3. Digitization of Hebrew manuscripts of particular importance and significance.
This stage involves the digitization of about 1,000 manuscripts that scholars of different disciplines have identified as especially valuable for historical, social or artistic reasons.

4. Treasures of Hebrew manuscripts for a wide audience. 
Books that are considered of interest to the general public and will be used for non-scholarly purposes. These books, representing 10% of the total number of manuscripts, will be made available to lay users through a revolutionary interactive platform.  

The recent agreement for the digitization of Hebrew Manuscripts of the Biblioteca Palatina in Parma.

Within the scope of the above described project, INL recently signed an agreement with the Biblioteca Palatina in Parma to digitize and publish about 1,600 precious Hebrew manuscripts.
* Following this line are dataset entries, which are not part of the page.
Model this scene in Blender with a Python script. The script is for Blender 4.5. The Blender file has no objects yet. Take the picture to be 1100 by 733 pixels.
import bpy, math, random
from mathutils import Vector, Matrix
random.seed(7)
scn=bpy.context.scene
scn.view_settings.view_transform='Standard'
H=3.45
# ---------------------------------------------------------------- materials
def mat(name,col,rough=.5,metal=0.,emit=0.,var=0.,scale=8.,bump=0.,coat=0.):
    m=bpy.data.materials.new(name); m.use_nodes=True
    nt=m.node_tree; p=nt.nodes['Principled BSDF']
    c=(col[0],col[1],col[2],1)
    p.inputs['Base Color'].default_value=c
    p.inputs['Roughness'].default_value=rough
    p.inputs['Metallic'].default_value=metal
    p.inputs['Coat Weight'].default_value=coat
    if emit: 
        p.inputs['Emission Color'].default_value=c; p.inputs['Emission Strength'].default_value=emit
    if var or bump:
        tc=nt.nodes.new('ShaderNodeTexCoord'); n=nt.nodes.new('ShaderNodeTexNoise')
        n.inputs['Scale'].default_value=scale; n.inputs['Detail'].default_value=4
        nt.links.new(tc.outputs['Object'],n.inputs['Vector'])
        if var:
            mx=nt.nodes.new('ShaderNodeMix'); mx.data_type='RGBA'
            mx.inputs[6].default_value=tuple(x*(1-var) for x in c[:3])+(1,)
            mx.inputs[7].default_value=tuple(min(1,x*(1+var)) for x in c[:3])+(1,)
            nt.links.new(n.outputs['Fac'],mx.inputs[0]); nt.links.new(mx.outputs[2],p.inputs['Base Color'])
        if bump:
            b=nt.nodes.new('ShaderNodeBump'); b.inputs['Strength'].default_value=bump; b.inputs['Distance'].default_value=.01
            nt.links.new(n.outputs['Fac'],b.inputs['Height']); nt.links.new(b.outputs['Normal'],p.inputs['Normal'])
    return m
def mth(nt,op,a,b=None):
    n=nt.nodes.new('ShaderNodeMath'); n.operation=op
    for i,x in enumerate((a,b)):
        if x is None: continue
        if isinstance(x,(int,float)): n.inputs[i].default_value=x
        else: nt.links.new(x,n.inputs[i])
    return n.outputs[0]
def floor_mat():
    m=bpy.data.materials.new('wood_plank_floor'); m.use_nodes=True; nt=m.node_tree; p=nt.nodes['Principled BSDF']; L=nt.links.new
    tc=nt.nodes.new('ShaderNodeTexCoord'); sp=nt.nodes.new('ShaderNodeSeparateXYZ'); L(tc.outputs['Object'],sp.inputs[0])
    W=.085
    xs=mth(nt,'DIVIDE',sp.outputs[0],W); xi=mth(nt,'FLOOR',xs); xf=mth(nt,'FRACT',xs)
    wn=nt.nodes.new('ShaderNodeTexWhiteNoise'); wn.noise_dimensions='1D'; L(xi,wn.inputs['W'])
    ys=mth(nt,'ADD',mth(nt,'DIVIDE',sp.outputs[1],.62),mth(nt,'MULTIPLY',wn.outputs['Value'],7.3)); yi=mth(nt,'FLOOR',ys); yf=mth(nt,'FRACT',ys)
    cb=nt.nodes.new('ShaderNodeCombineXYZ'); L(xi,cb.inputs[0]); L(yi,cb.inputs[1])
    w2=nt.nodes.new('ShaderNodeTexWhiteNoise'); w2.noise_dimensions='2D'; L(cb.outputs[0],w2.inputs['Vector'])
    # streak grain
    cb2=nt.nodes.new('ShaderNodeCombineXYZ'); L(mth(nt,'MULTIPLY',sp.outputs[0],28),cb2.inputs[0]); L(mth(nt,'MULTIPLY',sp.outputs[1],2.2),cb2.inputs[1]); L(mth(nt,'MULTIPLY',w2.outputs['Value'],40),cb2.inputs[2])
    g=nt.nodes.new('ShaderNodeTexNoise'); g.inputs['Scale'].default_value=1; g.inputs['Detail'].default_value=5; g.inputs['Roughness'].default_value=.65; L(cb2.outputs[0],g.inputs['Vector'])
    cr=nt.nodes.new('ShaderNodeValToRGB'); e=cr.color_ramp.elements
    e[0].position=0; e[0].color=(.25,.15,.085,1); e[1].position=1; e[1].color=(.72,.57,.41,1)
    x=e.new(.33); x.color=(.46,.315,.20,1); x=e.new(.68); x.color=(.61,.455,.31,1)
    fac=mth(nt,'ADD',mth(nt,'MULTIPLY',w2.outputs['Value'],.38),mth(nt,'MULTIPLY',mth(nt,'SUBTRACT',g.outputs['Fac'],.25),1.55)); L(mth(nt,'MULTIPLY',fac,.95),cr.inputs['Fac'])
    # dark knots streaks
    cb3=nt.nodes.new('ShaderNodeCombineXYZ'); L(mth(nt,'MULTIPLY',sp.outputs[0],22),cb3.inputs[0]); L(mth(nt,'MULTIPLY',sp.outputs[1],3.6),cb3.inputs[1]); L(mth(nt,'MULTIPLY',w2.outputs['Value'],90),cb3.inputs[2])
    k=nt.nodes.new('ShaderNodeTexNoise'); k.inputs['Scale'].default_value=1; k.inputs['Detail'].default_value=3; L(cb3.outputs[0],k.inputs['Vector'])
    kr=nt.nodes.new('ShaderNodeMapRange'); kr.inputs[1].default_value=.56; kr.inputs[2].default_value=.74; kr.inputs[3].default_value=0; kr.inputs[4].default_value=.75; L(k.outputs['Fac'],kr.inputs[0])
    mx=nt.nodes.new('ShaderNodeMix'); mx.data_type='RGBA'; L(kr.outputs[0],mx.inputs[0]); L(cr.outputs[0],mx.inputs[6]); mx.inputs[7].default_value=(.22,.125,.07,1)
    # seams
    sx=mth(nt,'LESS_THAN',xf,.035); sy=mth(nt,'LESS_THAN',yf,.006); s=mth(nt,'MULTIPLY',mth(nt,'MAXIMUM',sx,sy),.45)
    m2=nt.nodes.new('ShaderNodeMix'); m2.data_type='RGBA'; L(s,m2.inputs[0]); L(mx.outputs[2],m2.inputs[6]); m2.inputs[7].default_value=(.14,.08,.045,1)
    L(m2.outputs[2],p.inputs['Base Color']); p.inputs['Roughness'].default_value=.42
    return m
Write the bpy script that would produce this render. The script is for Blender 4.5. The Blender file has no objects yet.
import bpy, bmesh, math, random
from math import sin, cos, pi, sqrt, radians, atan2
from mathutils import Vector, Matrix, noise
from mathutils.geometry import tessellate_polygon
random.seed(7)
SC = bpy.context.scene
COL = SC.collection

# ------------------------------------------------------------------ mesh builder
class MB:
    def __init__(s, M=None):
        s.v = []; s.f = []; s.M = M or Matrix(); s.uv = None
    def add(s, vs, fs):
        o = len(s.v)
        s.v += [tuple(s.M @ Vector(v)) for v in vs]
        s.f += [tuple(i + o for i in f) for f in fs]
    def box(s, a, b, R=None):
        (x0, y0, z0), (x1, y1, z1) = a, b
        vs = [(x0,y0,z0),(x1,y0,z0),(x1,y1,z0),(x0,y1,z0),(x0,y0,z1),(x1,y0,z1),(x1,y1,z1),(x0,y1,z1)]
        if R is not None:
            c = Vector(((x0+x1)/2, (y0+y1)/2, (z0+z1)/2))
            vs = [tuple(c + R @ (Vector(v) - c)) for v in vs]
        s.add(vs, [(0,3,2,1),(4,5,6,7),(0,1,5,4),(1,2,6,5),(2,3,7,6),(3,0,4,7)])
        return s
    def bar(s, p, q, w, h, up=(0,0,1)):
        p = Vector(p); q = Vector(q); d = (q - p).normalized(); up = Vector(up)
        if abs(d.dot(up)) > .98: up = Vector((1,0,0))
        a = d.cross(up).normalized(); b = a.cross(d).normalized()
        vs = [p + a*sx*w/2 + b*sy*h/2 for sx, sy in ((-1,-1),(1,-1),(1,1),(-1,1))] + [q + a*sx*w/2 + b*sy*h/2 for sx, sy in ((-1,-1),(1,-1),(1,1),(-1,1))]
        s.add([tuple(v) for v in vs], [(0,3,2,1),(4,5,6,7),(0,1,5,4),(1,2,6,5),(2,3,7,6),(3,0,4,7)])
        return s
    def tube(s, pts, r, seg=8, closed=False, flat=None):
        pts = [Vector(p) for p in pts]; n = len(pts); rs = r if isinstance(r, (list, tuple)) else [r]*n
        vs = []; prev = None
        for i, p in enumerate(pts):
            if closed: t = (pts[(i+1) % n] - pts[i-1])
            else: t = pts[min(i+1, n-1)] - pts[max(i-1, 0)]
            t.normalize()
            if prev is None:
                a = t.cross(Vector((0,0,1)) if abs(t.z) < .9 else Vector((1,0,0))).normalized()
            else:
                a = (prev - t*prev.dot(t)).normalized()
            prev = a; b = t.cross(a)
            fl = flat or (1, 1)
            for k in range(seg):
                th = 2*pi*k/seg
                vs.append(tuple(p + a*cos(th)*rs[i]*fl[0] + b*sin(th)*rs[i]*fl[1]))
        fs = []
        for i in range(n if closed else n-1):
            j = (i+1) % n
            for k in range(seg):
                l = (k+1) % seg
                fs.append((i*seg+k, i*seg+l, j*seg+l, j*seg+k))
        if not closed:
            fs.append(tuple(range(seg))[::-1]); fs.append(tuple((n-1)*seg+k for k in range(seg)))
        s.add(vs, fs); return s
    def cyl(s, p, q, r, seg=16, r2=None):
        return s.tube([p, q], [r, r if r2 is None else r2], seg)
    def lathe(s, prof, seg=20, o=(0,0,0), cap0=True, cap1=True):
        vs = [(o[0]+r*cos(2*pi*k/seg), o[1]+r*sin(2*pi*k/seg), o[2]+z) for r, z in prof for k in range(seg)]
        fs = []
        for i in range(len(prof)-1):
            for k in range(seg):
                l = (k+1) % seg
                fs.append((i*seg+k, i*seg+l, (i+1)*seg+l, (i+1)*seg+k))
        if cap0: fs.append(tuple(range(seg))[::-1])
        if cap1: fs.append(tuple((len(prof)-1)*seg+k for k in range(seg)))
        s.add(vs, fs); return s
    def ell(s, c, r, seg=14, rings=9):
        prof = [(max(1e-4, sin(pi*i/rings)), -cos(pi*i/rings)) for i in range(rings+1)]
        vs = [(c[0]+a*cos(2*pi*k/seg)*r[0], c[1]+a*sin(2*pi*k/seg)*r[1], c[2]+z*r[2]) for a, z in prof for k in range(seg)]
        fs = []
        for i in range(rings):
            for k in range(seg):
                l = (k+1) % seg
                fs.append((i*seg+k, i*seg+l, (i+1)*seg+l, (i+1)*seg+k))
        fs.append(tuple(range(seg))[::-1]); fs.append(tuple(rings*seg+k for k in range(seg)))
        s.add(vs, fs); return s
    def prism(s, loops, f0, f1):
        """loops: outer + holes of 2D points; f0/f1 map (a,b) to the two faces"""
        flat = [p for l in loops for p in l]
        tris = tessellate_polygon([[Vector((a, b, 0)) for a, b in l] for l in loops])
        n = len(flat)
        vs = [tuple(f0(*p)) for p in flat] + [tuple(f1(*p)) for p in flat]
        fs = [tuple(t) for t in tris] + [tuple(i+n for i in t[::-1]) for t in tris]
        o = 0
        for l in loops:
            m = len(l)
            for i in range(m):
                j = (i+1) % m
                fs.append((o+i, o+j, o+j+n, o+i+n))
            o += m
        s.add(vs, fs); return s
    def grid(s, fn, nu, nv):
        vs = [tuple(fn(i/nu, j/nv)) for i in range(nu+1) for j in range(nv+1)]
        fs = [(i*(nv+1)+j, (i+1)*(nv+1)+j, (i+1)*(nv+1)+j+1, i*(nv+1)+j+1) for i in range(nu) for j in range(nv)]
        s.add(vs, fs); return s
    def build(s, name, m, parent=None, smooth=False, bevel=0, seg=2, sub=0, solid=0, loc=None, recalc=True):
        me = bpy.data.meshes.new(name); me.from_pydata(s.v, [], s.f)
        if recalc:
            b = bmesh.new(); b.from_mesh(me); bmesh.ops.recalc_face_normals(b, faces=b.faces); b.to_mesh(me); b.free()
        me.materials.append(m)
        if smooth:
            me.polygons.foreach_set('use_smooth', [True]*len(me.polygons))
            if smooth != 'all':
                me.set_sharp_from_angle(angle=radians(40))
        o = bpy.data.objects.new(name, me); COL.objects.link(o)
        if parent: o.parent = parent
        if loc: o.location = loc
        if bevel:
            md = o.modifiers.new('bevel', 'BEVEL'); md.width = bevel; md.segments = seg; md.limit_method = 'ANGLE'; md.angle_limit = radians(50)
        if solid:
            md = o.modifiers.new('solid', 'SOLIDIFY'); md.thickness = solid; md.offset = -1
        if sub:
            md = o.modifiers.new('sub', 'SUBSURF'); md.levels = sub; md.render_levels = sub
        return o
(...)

The Biblioteca Palatina operates under the Italian Ministry of Cultural Heritage and Tourism and belongs to the State of Italy. It preserves one of the most important collections of Hebrew manuscripts in the world, whose chronological span and quality of the texts, largely copied between the Middle Ages and the Renaissance, are unparalleled.

Of these holdings, 1,400 belonged to the collection of Giovanni Bernardo De Rossi (1742-1831), a Catholic priest and professor of oriental languages ​​at the Theological Faculty of Parma, who collected the majority of manuscripts among those produced by Italian Jews. His collection included very early manuscripts such as those of the 11th century Otranto School of scribes.

After Parma fell to Austria in 1816 the De Rossi collection was acquired in by the Duchess Maria Luisa for the Biblioteca Palatina.

About 200 among the manuscripts of this magnificent collection are illustrated with beautiful miniatures and ornaments of various kinds. One of the most important codes contains a Mishnah (Ms. 3173; De Rossi 138), probably produced in the 11th century by copyists from the School of Otranto or from one of Puglia’s rabbinical academies.
It is worth noting that the manuscripts of the two Italian collections among the five that were deemed of excellence were recently catalogued with the support of the Vigevani Foundation. Benjamin Richler curated both catalogs with a paleographic description by Malachi Beit Arié. They were published respectively twelve and five years ago:  The Hebrew Manuscripts in the Biblioteca Palatina of Parma, The Jewish National and University Library, The Hebrew University, Jerusalem, 2001, and The Hebrew Manuscripts of the Vatican Library, Vatican City, Biblioteca Apostolica Vaticana, 2008. Both are based on the catalogues of the Institute of Microfilm in Jerusalem, and, curiously, the second was prepared in Jerusalem as ready-to-print file and printed in Vatican City.

The unique value of the Hebrew manuscripts of the Biblioteca Palatina, which Giuliano Tamani first began to study and describe in the Nineteen Sixties and Seventies, lies in their antiquity and quality. Some were produced in Southern Italy, in the early centuries of the second millennium C.E.  and were brought to central Italy in the 13th century, after the destruction of the rabbinical academies of Puglia, as described by Umberto Cassuto in an article of 1942. Subsequently they were taken to the Northern regions, some ending up in the De Rossi collection or dismembered and reused as bindings in the archives of Bologna and Modena.